Friday, July 04, 2008

On Being Of Irish Heritage

I love my job. I sit in front of a computer, pull up data and talk with people all day. It beats the heck out of digging ditches or working in retail. The folks I talk with are usually nice and happy for the information and suggestions that I offer.

I normally greet people by announcing that my name is O'Hara. I think that greeting is fairly straight forward. I pronounce it clear as a bell. "OH-HAIR-AH" However the usual comment is, "Oh, like the Airport?" Well no, that would be O'Hare. Or I get, "You say your name is Hair?"...or "How do you spell that? You mean there is an OH", which inevitably leads to the question, "Is there also an apostrophe?".



But the thing that irks me is when I hear someone say, "Oh, so you're an Irishman." Well not really. My great, great grandfather, who was long gone before I came on the scene might have migrated from Ireland. My family never talks much about it. But I'm from Kentucky.



Years ago when I first started going out with the girl that became my wife, her father would taunt me with Irish slurs. "You know that an Irishman is nothing but a N (fill in the N word) turned inside out" or "My daughter could do much better than to go out with an Irishman." I ignored his lack of tolerance and chalked it up to the times in which he was raised.
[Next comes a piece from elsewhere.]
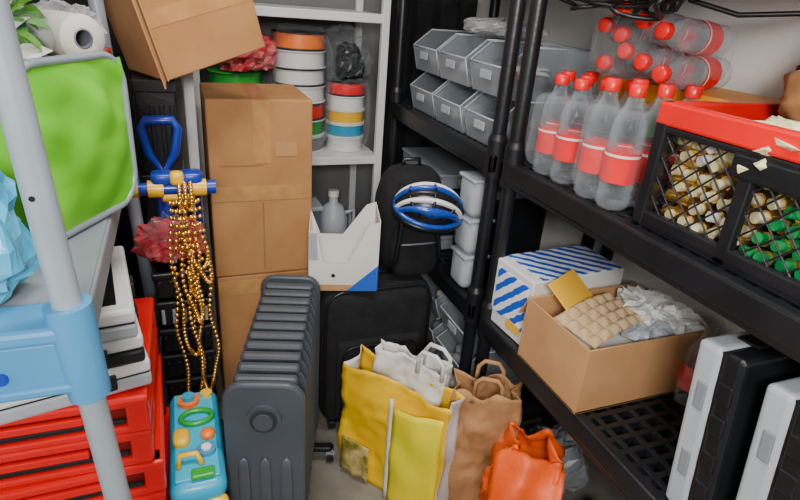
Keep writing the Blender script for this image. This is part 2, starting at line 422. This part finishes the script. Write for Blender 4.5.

However whenever someone says to me, "Oh, so you're an Irishman" I have to wonder when they speak with Jose Lopez do they pose the question, "Oh, so you're Mexican?" or when they talk to Janice Ngorski do they say, "Oh, you're Polish" or when Letiesha Jones speaks with them do they pose the question "Are you Black? Well you don't sound Black."

I'm certain the folks mean well and are just making small talk. I go along with it.

Heck being anything Celtic is cool in this age. It's big at Irish Heritage festivals and Renaisance festivals to have a Celtic surname. Now if I could only learn how to play my guitar in DADGAD tuning.